EXERCISE DESCRIPTION: Retype word for word the first line of the listing and each line after it up to the line with "from mathutils import Vector, Matrix", with the pictures taken out.

RECORDED INFORMATION:
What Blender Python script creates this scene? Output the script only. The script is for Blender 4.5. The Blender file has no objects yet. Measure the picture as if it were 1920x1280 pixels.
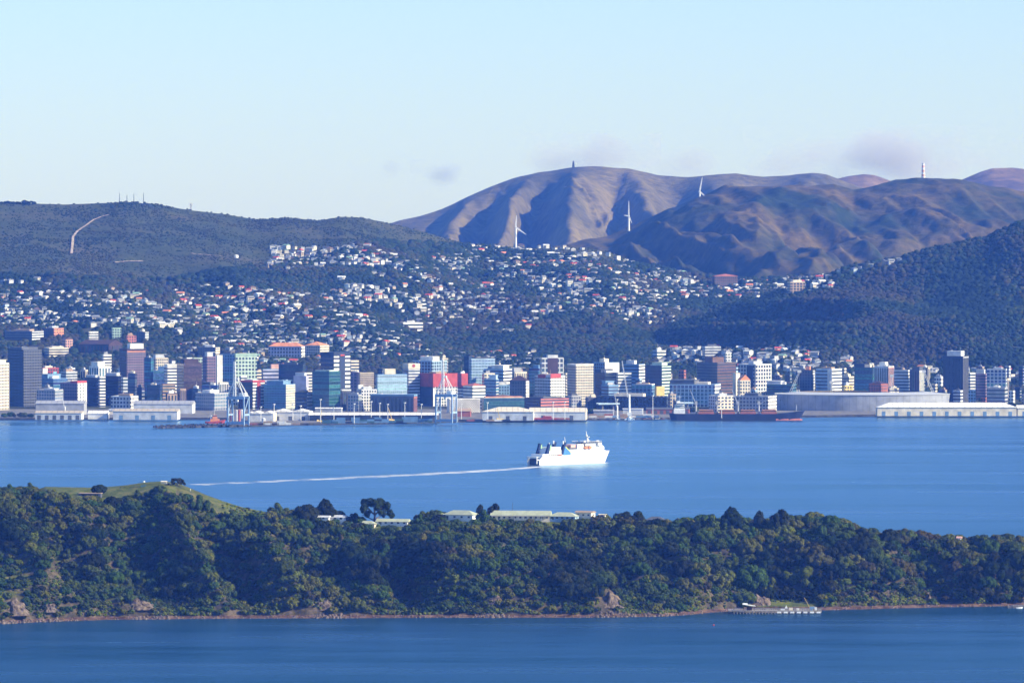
import bpy, math, random
import numpy as np
from mathutils import Vector, Matrix

# ------------------------------------------------------------------ camera, sky, sun, exposure
SC = bpy.context.scene
F, YH, EYE = 11700.0, 395.0, 300.0          # focal length in 1920-px units, eye-level row, eye height (m)
cam_d = bpy.data.cameras.new('camera'); CAM = bpy.data.objects.new('camera', cam_d)
SC.collection.objects.link(CAM); SC.camera = CAM
CAM.location = (0, 0, EYE); CAM.rotation_euler = (math.pi/2, 0, 0)
cam_d.sensor_width = 36.0; cam_d.lens = 36.0*F/1920; cam_d.shift_y = -(640-YH)/1920
cam_d.clip_start = 1.0; cam_d.clip_end = 120000.0
SUN_EL, SUN_AZ = math.radians(30), math.radians(107)      # azimuth clockwise from +Y (the viewing direction)
w = bpy.data.worlds.new("World"); SC.world = w; w.use_nodes = True
wn, wl = w.node_tree.nodes, w.node_tree.links
sky = wn.new('ShaderNodeTexSky'); sky.sky_type = 'NISHITA'; sky.sun_disc = False
sky.sun_elevation = SUN_EL; sky.sun_rotation = SUN_AZ; sky.altitude = 300
sky.air_density = 1.0; sky.dust_density = 0.2; sky.ozone_density = 3.0
tint = wn.new('ShaderNodeMix'); tint.data_type = 'RGBA'; tint.blend_type = 'MULTIPLY'; tint.inputs[0].default_value = 1
tint.inputs[7].default_value = (0.80, 1.00, 1.50, 1)
wl.new(sky.outputs[0], tint.inputs[6]); wl.new(tint.outputs[2], wn['Background'].inputs[0])
wn['Background'].inputs[1].default_value = 0.086
sun_d = bpy.data.lights.new('sun', 'SUN'); SUN = bpy.data.objects.new('sun', sun_d); SC.collection.objects.link(SUN)
sun_d.energy = 5.0; sun_d.angle = math.radians(0.5); sun_d.color = (1.0, 0.92, 0.74)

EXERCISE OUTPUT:
What Blender Python script creates this scene? Output the script only. The script is for Blender 4.5. The Blender file has no objects yet. Measure the picture as if it were 1920x1280 pixels.
import bpy, math, random
import numpy as np
from mathutils import Vector, Matrix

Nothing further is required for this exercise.